►
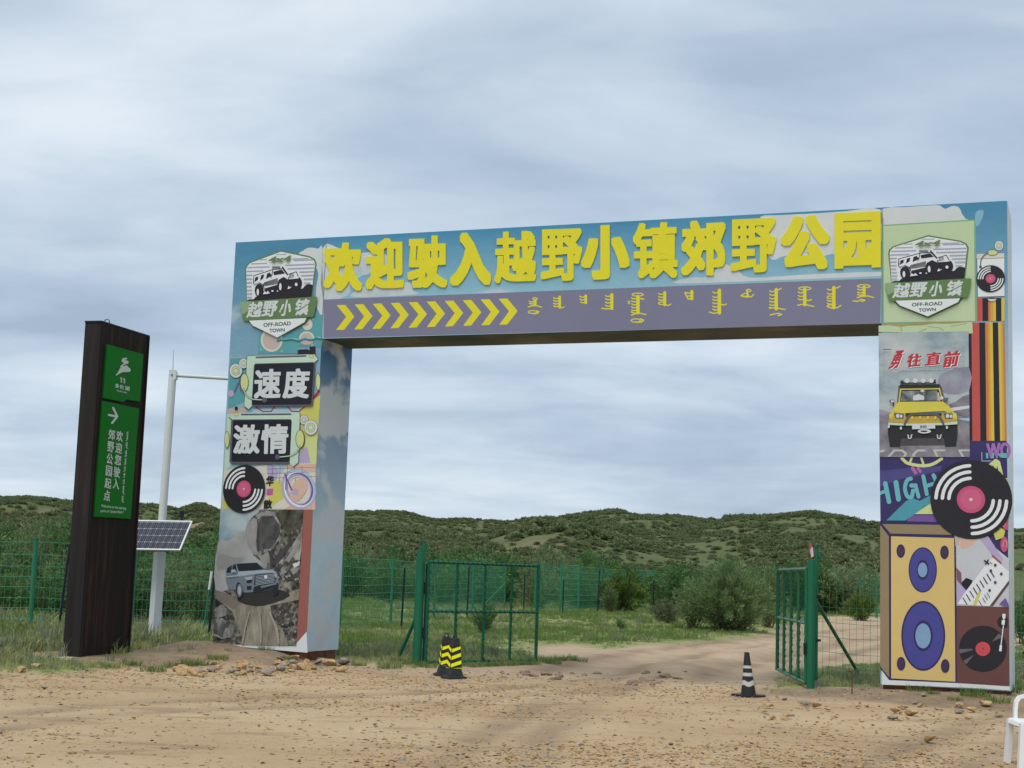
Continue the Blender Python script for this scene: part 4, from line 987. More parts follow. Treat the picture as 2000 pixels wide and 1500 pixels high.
bgd.poly([(140, 1290), (560, 1240), (1035, 1220), (1030, 1680), (120, 1690)], C['cream']); bgd.poly([(560, 1240), (700, 1230), (640, 1420), (560, 1330)], C['lilac']); bgd.poly([(610, 1230), (760, 1226), (700, 1330)], C['blu'])
bgd.poly([(590, 1400), (700, 1390), (720, 1560), (560, 1680)], C['oli']); bgd.poly([(840, 1600), (1030, 1590), (1030, 1678), (700, 1690)], C['peach']); bgd.poly([(700, 1250), (1036, 1226), (1034, 1290), (860, 1300)], C['peach'])
bgd.poly([(130, 1560), (180, 1600), (180, 1690), (122, 1690)], C['oli'])
bgd.lines([([(560, 1280 + 45 * k), (1034, 1262 + 45 * k)], 2.5) for k in range(3)] + [([(620 + 70 * k, 1250), (600 + 80 * k, 1420)], 2.5) for k in range(5)], C['ink'], 1.6)
bgd.text('e', (245, 672), (275, 668), (245, 708), C['blk'], 0.03, 0.03, 50)
bgd.text('华', (555, 1350), (630, 1345), (548, 1450), C['blk'], 0.05, 0.04, 60); bgd.text('散', (530, 1585), (615, 1580), (522, 1670), C['blk'], 0.05, 0.04, 60); bgd.poly([(560, 1475), (622, 1470), (615, 1530), (555, 1535)], C['mag'])
bgd.build('collage_picture', arch)
a = Art(FR, c4, 0.036)                                      # twisted chrome ring
for k, (rx, ry, dx, dy, m) in enumerate(((150, 185, 0, 0, 'lilac'), (140, 172, 6, -4, 'blu'), (128, 160, 0, 6, 'wht'), (120, 150, 8, 0, 'violet'), (112, 142, -2, 4, 'lilac'), (100, 128, 4, 6, 'sil'))):
    ring = [(870 + dx + rx * math.cos(t) + 0.25 * ry * math.sin(t), 1475 + dy + ry * math.sin(t) - 0.2 * rx * math.cos(t)) for t in np.linspace(0, 6.2832, 30)]
    a.lines([(ring, 26 - 3 * k)], C[m], 3.0)
a.poly([(780, 1500), (840, 1400), (930, 1370), (955, 1460), (900, 1560), (830, 1600), (790, 1560)], C['peach'], 3)
a.lines([([(735, 1330), (800, 1480), (850, 1500)], 14), ([(750, 1340), (745, 1480)], 12)], C['violet'], 3); a.poly(ell(835, 1505, 30, 34), C['lilac'])
a.build('ring_picture', arch)
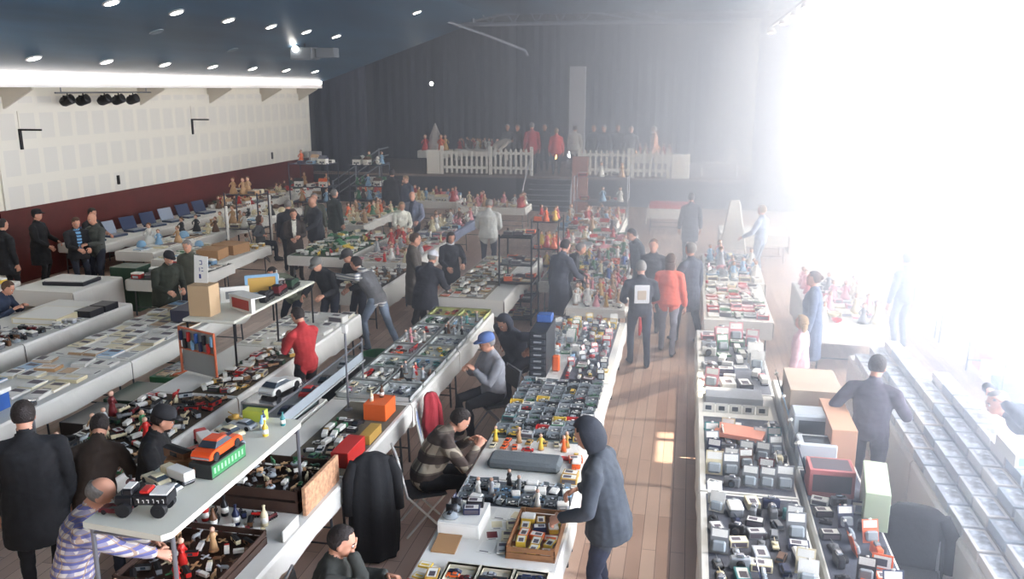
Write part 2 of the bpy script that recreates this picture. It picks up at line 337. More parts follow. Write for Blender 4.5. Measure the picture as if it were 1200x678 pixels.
◄
**TASK INSTRUCTIONS**: Quote the records above in full, dropping each picture.

**CORRECT RESPONSE**:
Continue the Blender Python script for this scene: part 4, from line 987. More parts follow. Treat the picture as 2000 pixels wide and 1500 pixels high.
bgd.poly([(140, 1290), (560, 1240), (1035, 1220), (1030, 1680), (120, 1690)], C['cream']); bgd.poly([(560, 1240), (700, 1230), (640, 1420), (560, 1330)], C['lilac']); bgd.poly([(610, 1230), (760, 1226), (700, 1330)], C['blu'])
bgd.poly([(590, 1400), (700, 1390), (720, 1560), (560, 1680)], C['oli']); bgd.poly([(840, 1600), (1030, 1590), (1030, 1678), (700, 1690)], C['peach']); bgd.poly([(700, 1250), (1036, 1226), (1034, 1290), (860, 1300)], C['peach'])
bgd.poly([(130, 1560), (180, 1600), (180, 1690), (122, 1690)], C['oli'])
bgd.lines([([(560, 1280 + 45 * k), (1034, 1262 + 45 * k)], 2.5) for k in range(3)] + [([(620 + 70 * k, 1250), (600 + 80 * k, 1420)], 2.5) for k in range(5)], C['ink'], 1.6)
bgd.text('e', (245, 672), (275, 668), (245, 708), C['blk'], 0.03, 0.03, 50)
bgd.text('华', (555, 1350), (630, 1345), (548, 1450), C['blk'], 0.05, 0.04, 60); bgd.text('散', (530, 1585), (615, 1580), (522, 1670), C['blk'], 0.05, 0.04, 60); bgd.poly([(560, 1475), (622, 1470), (615, 1530), (555, 1535)], C['mag'])
bgd.build('collage_picture', arch)
a = Art(FR, c4, 0.036)                                      # twisted chrome ring
for k, (rx, ry, dx, dy, m) in enumerate(((150, 185, 0, 0, 'lilac'), (140, 172, 6, -4, 'blu'), (128, 160, 0, 6, 'wht'), (120, 150, 8, 0, 'violet'), (112, 142, -2, 4, 'lilac'), (100, 128, 4, 6, 'sil'))):
    ring = [(870 + dx + rx * math.cos(t) + 0.25 * ry * math.sin(t), 1475 + dy + ry * math.sin(t) - 0.2 * rx * math.cos(t)) for t in np.linspace(0, 6.2832, 30)]
    a.lines([(ring, 26 - 3 * k)], C[m], 3.0)
a.poly([(780, 1500), (840, 1400), (930, 1370), (955, 1460), (900, 1560), (830, 1600), (790, 1560)], C['peach'], 3)
a.lines([([(735, 1330), (800, 1480), (850, 1500)], 14), ([(750, 1340), (745, 1480)], 12)], C['violet'], 3); a.poly(ell(835, 1505, 30, 34), C['lilac'])
a.build('ring_picture', arch)
Write part 2 of the bpy script that recreates this picture. It picks up at line 337. More parts follow. Write for Blender 4.5. Measure the picture as if it were 1200x678 pixels.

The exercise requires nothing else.